Таким образом, Жильсон, как и Маритен, придерживается фундаментальной дистинкции Аквината, разделяющей, с одной стороны, различные знания согласно их объему и, соответственно, методу работы с этими объектами и соединяющей эти же области в едином подчинении, сначала метафизики или перво-философии, а затем и теологии. Та же неплодотворность, которая была свойственна схоластике после Фомы Аквинского, проистекала не из-за чрезмерности реализма, который должен установить дистанцию между субъектом познания и объектом, а, наоборот, благодаря недостаточной последовательности проведения принципов томистского реализма.

В конце нашего анализа творчества Жильсона упомянем о его работах, посвященных анализу современного искусства и проблемы массовой культуры. В отличие от традиционалистски настроенных христианских мыслителей, Жильсон более осторожен в оценке самой проблемы репродуцирования уникальности искусства. Жильсон видит амбивалентное положение современного искусства, которое направлено на популярность и массовость, с одной стороны, но — как произведение искусства оно единично, уникально и говорит об истине. В массовости воспроизведения произведений искусства (радио, пластинки, фотография) нет, по сути, ничего дурного, ибо оно таким образом направлено на каждого. Это же относится и к воспроизведению феноменов, традиционно относящихся к сфере религии. Но необходимо всегда иметь при этом в виду, что речь идет скорее об информации о нетленных ценностях, чем о самих ценностях.

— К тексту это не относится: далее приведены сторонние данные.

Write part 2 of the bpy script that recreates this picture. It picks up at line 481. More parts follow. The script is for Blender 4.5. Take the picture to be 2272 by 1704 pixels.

В заключение хотелось бы сказать и несколько слов об оценках друг друга этих двух мыслителей. В целом и тот и другой с симпатией относятся к исследованиям другого. Различия, конечно, есть, но они не столь существенны. И дело не в том, что они по-разному называют свои подходы. Речь идет о частностях. Так, например, Жильсон отмечает, что реализм томизма — это «методический» реализм, в противовес «наивному» реализму современности. Принятие этой интеллектуальной позиции предусматривает возвышение над идеализмом, который приводит, как показала история философии, к солипсизму и агностицизму. Согласно же Маритену, система томизма вовсе не обязательно должна превосходить заблуждения идеализма. Догматика существует не только как реакция против ересей, а прежде всего как позитивное утверждение.

Примечания

  • 1 Distinguer pour unir au les degres du savoir. Paris, 1939. P. 26.
  • 2 Маритен Ж. Философ в мире. М., 1994. С. 56.
  • 3 Там же. С. 82—83.
  • 4 Там же. С. 83.
  • 5 Жильсон Э. Философ и теология. М., 1995. С. 86—87.